Mideast funds positive on Saudi Arabia after corruption crackdown

DUBAI: Middle East fund managers have become more positive toward Saudi Arabian equities after authorities launched a sweeping crackdown on corruption, a monthly Reuters poll showed on Thursday.
Forty-six percent of funds now expect to raise their allocations to the Saudi stock market in the next three months and none to reduce them, according to the poll of 13 leading managers, conducted over the past week.
That is the most bullish bias toward Saudi stocks since July, and compares with ratios of 31 percent and 8 percent in last month’s poll.

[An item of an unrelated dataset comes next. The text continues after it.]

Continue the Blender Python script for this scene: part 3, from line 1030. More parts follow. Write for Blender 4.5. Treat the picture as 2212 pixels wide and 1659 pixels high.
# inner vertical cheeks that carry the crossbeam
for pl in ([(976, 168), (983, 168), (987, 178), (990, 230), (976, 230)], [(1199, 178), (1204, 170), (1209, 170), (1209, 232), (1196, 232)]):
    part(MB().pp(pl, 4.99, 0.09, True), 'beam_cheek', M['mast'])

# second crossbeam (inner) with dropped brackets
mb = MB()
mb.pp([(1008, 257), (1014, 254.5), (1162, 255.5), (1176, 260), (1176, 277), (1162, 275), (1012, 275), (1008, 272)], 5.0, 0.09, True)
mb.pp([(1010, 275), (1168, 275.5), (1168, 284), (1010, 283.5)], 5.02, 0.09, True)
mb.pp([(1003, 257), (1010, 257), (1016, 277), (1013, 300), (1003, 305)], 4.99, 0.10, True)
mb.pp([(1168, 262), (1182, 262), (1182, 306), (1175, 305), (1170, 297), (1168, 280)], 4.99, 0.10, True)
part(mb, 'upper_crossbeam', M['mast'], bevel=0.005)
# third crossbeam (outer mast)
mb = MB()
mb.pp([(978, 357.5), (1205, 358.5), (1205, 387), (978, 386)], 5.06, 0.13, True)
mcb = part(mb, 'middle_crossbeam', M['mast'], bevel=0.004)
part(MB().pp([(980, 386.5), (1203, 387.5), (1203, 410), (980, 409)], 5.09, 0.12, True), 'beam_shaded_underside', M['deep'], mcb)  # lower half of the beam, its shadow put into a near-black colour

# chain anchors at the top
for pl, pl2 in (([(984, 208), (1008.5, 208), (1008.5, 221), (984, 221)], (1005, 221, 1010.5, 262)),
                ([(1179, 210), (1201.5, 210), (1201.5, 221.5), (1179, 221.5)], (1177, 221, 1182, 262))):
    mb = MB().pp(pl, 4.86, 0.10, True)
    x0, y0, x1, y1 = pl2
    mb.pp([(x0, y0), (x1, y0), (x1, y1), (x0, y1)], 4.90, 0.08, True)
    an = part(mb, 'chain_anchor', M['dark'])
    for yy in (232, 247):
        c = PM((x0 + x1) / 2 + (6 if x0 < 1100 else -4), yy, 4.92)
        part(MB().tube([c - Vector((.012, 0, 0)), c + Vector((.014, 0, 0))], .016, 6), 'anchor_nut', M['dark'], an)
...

The crackdown alarmed the stock market because of its potential to damage the economy and undermine companies linked to suspects.
As a result, foreign investors were net sellers of stocks in the first three weeks of this month, exchange data shows. They were also concerned by rising tensions between Saudi Arabia and Iran, fueled by instability in Lebanon.
But many fund managers said they were looking past the short-term instability caused by the corruption crackdown to possibilities created by Saudi Arabia’s economic reform program, including privatizations, big new development projects and the plan to lift a ban on women driving next year.
“The crackdown on corruption that we witnessed earlier this month, along with escalated tensions between Iran and Saudi, pushes us to be cautious about our overall Saudi exposure,” said Dubai’s Arqaam Capital.
However, it added: “Short-term uncertainties are concerning, but our long-term view is net positive when putting together reform initiatives and liberalization efforts.”
The non-oil part of the Saudi economy is barely growing this year and is not expected to fare much better next year because of the planned introduction of a 5 percent value-added tax.
But the government is expected to increase spending on development projects moderately in 2018 — perhaps relying in part on funds recovered in the corruption crackdown — so some funds are starting to look toward an economic recovery in 2019.
Sachin Mohindra, portfolio manager at Abu Dhabi’s Invest AD, said that while economic, regulatory and social reforms in the region as a whole would sustain growth in the long term, for now “we expect regional investors to continue to exercise a lot of caution and volumes to remain subpar relative to history.”